Date: 2009
Author: Daniel A. Lublin
Publication: Metro

Can’t just pack up and leave

Opportunity is missed by most people because it is dressed in overalls and looks like work. – Thomas A. Edison.

How do you beat your ex-employer in court but ultimately collect little or no damages? Just ask Michael Davies. He succeeded in proving that he was constructively dismissed but failed to show that he acted reasonably by choosing not to return to the workplace that fired him. In the ever-changing world of employment law, returning after you have been fired may sometimes be required!
When Richmond B.C. based Fraser Collection Services Limited experienced a slowdown in work, Davies, a 63 year-old Debt Collector, was approached by Fraser’s President and told that he would be placed on a temporary layoff. During Mr.

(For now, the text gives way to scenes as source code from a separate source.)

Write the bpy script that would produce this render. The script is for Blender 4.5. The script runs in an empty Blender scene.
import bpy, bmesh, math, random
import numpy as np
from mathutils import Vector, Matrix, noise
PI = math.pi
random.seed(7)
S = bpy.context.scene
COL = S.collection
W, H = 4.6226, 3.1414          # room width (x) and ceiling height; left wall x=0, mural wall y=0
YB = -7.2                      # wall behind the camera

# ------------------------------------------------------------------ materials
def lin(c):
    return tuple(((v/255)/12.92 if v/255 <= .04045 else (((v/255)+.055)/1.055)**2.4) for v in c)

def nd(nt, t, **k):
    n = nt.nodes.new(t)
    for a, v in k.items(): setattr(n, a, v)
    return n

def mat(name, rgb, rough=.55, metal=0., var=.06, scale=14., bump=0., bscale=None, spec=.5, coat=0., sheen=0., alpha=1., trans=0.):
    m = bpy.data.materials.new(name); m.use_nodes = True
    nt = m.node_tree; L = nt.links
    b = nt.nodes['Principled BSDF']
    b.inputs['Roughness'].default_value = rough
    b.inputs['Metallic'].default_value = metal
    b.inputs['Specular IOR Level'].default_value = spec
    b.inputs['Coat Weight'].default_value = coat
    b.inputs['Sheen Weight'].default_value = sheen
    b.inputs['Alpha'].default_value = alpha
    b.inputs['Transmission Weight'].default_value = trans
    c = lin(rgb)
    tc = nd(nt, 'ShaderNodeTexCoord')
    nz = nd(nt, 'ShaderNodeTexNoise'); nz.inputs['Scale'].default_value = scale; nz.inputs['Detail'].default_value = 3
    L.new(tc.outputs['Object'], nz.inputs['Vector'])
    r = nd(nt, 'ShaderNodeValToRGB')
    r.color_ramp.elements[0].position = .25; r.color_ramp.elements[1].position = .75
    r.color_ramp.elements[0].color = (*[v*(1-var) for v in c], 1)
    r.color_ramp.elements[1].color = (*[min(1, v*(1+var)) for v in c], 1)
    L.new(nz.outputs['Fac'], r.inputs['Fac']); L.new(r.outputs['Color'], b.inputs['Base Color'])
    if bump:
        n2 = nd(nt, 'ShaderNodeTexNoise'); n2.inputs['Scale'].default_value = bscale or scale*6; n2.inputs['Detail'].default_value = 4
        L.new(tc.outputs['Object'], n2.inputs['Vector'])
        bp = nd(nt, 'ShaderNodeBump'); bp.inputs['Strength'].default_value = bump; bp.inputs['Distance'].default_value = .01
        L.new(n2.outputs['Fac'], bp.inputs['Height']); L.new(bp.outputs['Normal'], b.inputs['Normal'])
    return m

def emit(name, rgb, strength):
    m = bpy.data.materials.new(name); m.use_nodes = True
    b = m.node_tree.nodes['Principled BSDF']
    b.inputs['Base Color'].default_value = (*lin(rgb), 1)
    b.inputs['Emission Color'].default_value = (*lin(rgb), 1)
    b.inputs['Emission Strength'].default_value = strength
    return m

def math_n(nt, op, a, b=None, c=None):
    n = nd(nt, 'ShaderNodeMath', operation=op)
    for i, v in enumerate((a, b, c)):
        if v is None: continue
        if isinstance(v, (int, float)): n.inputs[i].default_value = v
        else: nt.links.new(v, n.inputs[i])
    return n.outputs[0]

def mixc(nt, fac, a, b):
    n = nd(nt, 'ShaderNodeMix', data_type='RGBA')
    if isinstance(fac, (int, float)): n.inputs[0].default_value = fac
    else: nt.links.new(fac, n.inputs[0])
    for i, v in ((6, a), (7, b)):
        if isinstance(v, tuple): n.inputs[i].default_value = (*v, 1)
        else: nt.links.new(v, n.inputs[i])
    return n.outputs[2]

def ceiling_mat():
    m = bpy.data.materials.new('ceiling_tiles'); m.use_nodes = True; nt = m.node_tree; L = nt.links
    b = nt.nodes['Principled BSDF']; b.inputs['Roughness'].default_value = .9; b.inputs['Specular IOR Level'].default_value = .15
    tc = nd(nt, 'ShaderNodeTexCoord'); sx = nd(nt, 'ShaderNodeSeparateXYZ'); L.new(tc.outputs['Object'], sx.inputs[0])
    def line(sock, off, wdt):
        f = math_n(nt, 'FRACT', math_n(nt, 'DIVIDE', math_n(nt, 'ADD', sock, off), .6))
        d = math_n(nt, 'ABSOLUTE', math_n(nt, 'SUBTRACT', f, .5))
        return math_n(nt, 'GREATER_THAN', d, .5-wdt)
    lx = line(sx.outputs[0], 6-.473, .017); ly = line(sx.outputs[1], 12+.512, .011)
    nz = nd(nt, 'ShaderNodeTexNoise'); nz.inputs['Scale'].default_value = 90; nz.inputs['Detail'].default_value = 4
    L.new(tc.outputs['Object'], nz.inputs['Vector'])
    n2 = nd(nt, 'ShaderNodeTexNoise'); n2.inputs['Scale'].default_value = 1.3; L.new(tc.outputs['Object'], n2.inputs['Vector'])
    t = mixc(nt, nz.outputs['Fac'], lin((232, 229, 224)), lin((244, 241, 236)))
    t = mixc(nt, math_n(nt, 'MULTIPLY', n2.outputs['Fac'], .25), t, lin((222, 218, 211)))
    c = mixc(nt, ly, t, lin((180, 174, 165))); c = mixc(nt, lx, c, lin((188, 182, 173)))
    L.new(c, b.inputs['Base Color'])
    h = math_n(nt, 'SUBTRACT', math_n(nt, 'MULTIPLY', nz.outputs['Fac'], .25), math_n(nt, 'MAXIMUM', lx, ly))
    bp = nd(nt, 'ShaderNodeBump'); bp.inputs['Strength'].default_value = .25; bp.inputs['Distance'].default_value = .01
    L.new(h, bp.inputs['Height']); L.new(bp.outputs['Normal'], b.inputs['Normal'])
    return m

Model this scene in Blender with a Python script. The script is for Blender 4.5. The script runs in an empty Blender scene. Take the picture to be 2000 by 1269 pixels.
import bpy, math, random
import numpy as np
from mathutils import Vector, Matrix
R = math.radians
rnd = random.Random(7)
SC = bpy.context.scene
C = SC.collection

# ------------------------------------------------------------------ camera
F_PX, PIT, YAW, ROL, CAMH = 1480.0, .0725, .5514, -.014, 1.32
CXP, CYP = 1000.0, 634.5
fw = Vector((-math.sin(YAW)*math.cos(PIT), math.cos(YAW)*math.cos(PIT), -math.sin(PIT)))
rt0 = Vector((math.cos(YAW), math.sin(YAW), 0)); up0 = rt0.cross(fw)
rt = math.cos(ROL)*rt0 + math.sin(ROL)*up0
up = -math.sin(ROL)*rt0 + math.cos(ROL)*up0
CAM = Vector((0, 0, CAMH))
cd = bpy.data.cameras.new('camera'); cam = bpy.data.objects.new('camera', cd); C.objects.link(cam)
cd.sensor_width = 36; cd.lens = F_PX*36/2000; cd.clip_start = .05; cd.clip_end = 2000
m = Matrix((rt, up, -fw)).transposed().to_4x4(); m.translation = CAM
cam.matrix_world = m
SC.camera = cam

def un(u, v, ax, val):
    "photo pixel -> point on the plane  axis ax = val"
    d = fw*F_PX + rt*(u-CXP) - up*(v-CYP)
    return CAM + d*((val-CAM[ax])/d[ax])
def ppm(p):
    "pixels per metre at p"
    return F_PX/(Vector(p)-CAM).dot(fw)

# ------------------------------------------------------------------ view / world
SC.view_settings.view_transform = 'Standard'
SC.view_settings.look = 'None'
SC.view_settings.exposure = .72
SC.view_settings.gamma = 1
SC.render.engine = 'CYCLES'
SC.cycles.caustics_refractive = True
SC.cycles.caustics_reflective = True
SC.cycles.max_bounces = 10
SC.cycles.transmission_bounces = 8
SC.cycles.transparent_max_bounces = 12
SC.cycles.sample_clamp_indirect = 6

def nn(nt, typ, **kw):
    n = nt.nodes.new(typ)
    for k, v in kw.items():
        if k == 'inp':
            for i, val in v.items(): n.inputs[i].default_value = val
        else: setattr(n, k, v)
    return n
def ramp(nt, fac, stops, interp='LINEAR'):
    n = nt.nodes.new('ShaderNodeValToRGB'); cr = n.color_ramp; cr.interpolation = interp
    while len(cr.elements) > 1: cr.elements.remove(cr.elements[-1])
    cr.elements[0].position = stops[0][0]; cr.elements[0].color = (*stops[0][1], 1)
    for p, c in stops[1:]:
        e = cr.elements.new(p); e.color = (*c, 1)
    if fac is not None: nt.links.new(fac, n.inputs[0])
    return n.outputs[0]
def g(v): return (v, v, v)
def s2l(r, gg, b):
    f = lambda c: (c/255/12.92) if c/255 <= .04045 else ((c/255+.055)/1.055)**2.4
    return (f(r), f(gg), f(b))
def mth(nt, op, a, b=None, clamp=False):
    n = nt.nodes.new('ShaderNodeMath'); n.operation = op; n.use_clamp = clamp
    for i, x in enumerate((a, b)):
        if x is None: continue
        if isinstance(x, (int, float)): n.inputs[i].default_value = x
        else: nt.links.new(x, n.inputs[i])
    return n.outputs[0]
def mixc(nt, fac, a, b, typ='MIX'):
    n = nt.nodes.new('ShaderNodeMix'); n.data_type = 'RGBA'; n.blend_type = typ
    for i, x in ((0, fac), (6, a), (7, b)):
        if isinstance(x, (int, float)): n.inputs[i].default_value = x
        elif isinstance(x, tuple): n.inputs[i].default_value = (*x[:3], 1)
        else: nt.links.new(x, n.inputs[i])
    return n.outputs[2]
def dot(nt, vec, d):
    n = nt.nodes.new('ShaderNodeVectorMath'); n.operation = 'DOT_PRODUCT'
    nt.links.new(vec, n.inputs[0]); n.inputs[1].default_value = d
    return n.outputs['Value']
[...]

Davies’ exit meeting, Davies was told that Fraser hoped to recall him back to work, on a long-term basis, as soon as the company regained financial stability and he was invited to remain in touch with the company during the layoff to discuss his potential to return to work.
Being placed on a temporary layoff did not sit well with Davies. Feeling that he had been “financially stranded” and “dumped”, he did not want to wait around for Fraser to pick and then choose when he could work. Approximately two months later, Davies was called back to work, but he ignored the offer and sued the company instead.
Davies sued for damages, alleging that his layoff amounted to a dismissal.  Relying on the legal doctrine of constructive dismissal, Davies was able to successfully argue that because his employment contract did not expressly or implicitly allow for temporary layoffs, he was in fact terminated and entitled to damages instead.
Now that Davies had obtained the right to damages stemming from dismissal, he had also inherited the duty to mitigate those damages. The obligation to mitigate requires dismissed employees to take reasonable steps to limit their losses. Usually, this requires ex-employees to look for other work.   If an employee doesn’t do so, a court may reduce the damages that were otherwise owed. 
Until recently, it was generally proper for an employee to reject returning to the workplace that fired him. However, that all changed when the Supreme Court found that unless there are conditions such as humiliation, embarrassment or hostility, employees would be expected to return to their jobs. In this case, because he had refused Fraser’s offer, it was able to show that a comparable job was open for Davies to accept but that he had declined it.
Although Davies had made out his claim for wrongful dismissal, the court ultimately reduced his damages by 80% for refusing to return to work. Employees, therefore, can take the following lessons from this case:
  • Where an employer offers its former employees a bona fide chance to return to work, the employees may be required to accept, unless they can objectively show that there is an atmosphere of hostility, embarrassment or humiliation in returning.  Work with counsel to take steps to “build” that argument.
  • A temporary layoff can sometimes amount to a wrongful/constructive dismissal. However, it may not always be wise to sue for damages, even if you have the ability to do so.